Hollow Co3O4 microspheres with nano-sized shells: one-step large-scale synthesis, growth mechanism and supercapacitor properties

Hollow Co3O4 microspheres with thin spherical shells were produced using a one-step method at a low hydrothermal temperature (120 degrees C), and could be obtained without the use of a solid template, organic reagent or subsequent calcination. These hollow Co3O4 microspheres possess a diameter of ca. 500 nm and a thin shell thickness of ca. 50 nm. The samples were characterized by field emission scanning electron microscope (SEM), transmission electron microscope (TEM) and powder X-ray diffraction (PXRD). A multistep-splitting growth mechanism was proposed to reveal the formation of hollow Co3O4 microspheres. The successful fabrication of the hollow spherical morphology of these microspheres highlighted the importance of H2O2 dosage and the nitrate concentration.

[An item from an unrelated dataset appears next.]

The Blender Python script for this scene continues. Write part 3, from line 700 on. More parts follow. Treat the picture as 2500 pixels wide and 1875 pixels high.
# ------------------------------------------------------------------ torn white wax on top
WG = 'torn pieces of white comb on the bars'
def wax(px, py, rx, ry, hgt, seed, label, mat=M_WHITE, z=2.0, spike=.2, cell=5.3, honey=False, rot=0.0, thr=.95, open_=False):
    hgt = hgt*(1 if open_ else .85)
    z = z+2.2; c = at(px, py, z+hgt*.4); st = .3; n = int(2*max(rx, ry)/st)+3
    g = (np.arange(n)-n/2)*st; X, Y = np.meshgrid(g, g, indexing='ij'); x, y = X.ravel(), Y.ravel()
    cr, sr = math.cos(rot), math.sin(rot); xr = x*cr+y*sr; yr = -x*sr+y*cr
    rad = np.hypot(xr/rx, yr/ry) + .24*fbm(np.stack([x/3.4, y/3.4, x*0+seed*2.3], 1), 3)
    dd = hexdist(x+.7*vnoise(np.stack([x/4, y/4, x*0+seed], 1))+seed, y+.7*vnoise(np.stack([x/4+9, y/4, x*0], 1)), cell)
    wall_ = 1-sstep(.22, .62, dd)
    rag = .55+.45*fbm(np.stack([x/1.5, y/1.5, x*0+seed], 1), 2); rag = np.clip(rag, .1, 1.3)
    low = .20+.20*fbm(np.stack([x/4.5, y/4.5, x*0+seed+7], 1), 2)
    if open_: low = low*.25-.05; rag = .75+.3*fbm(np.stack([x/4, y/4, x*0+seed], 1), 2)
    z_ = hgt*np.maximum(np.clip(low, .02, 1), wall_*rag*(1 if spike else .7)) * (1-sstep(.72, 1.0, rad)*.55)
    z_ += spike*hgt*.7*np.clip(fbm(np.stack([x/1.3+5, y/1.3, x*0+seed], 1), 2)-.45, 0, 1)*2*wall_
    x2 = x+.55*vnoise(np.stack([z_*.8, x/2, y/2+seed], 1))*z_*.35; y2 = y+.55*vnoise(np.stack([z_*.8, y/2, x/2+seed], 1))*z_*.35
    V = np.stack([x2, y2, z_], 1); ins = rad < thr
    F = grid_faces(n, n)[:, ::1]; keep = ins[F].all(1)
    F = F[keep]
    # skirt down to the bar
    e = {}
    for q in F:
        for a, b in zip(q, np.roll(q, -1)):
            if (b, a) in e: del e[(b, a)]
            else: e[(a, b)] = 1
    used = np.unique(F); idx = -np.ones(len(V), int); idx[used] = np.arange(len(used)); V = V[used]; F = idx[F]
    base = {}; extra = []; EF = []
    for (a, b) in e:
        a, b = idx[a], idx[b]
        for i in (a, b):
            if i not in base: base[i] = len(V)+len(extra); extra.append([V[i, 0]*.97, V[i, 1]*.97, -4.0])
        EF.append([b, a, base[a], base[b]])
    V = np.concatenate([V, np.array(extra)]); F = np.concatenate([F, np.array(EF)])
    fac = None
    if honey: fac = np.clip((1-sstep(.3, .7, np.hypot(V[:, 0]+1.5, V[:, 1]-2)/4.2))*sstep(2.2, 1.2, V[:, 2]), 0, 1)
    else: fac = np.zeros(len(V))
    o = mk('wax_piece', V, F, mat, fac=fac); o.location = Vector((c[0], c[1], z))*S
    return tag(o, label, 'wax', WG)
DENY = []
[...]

Electrochemical performance tests of the as-prepared samples indicated that the hollow Co3O4 microspheres exhibited ultrahigh specific capacitances of 1227, 1169, 1116, 1035 F g(-1) at current densities of 1, 2, 4, 8 A g(-1), respectively. After 1000 cycles, the specific capacitance of hollow Co3O4 microspheres showed high charge-discharge reversibility and only a slight decay of less than 3% at a current density of 2 A g(-1).